** START OF Recorded information **

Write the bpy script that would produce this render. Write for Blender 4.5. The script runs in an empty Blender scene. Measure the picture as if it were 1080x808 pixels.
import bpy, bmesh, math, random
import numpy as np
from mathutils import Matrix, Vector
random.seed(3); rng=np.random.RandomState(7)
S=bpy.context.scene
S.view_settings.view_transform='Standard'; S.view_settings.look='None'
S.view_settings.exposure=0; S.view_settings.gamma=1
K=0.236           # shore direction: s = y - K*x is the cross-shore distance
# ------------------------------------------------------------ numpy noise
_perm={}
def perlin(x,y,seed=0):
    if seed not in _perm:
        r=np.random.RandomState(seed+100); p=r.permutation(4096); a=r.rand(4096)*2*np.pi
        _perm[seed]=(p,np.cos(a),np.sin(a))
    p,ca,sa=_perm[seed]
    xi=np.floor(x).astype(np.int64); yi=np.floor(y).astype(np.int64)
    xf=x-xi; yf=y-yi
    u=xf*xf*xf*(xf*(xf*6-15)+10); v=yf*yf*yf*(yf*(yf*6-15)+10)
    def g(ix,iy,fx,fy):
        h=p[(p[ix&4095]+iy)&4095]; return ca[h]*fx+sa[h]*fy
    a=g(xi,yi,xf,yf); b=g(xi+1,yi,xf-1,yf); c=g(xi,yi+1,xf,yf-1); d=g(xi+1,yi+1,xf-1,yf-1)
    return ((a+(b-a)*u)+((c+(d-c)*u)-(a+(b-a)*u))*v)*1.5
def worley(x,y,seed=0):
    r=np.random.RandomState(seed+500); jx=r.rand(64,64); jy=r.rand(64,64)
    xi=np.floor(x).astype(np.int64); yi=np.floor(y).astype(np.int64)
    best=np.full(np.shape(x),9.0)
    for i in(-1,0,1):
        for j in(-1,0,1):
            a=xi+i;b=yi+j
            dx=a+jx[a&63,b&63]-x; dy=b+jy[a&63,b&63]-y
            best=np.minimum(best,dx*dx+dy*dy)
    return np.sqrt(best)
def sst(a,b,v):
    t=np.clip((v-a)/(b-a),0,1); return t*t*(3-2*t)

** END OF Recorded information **

#### What the task asks:
Print all the data exactly.

#### Task solution:
Write the bpy script that would produce this render. Write for Blender 4.5. The script runs in an empty Blender scene. Measure the picture as if it were 1080x808 pixels.
import bpy, bmesh, math, random
import numpy as np
from mathutils import Matrix, Vector
random.seed(3); rng=np.random.RandomState(7)
S=bpy.context.scene
S.view_settings.view_transform='Standard'; S.view_settings.look='None'
S.view_settings.exposure=0; S.view_settings.gamma=1
K=0.236           # shore direction: s = y - K*x is the cross-shore distance
# ------------------------------------------------------------ numpy noise
_perm={}
def perlin(x,y,seed=0):
    if seed not in _perm:
        r=np.random.RandomState(seed+100); p=r.permutation(4096); a=r.rand(4096)*2*np.pi
        _perm[seed]=(p,np.cos(a),np.sin(a))
    p,ca,sa=_perm[seed]
    xi=np.floor(x).astype(np.int64); yi=np.floor(y).astype(np.int64)
    xf=x-xi; yf=y-yi
    u=xf*xf*xf*(xf*(xf*6-15)+10); v=yf*yf*yf*(yf*(yf*6-15)+10)
    def g(ix,iy,fx,fy):
        h=p[(p[ix&4095]+iy)&4095]; return ca[h]*fx+sa[h]*fy
    a=g(xi,yi,xf,yf); b=g(xi+1,yi,xf-1,yf); c=g(xi,yi+1,xf,yf-1); d=g(xi+1,yi+1,xf-1,yf-1)
    return ((a+(b-a)*u)+((c+(d-c)*u)-(a+(b-a)*u))*v)*1.5
def worley(x,y,seed=0):
    r=np.random.RandomState(seed+500); jx=r.rand(64,64); jy=r.rand(64,64)
    xi=np.floor(x).astype(np.int64); yi=np.floor(y).astype(np.int64)
    best=np.full(np.shape(x),9.0)
    for i in(-1,0,1):
        for j in(-1,0,1):
            a=xi+i;b=yi+j
            dx=a+jx[a&63,b&63]-x; dy=b+jy[a&63,b&63]-y
            best=np.minimum(best,dx*dx+dy*dy)
    return np.sqrt(best)
def sst(a,b,v):
    t=np.clip((v-a)/(b-a),0,1); return t*t*(3-2*t)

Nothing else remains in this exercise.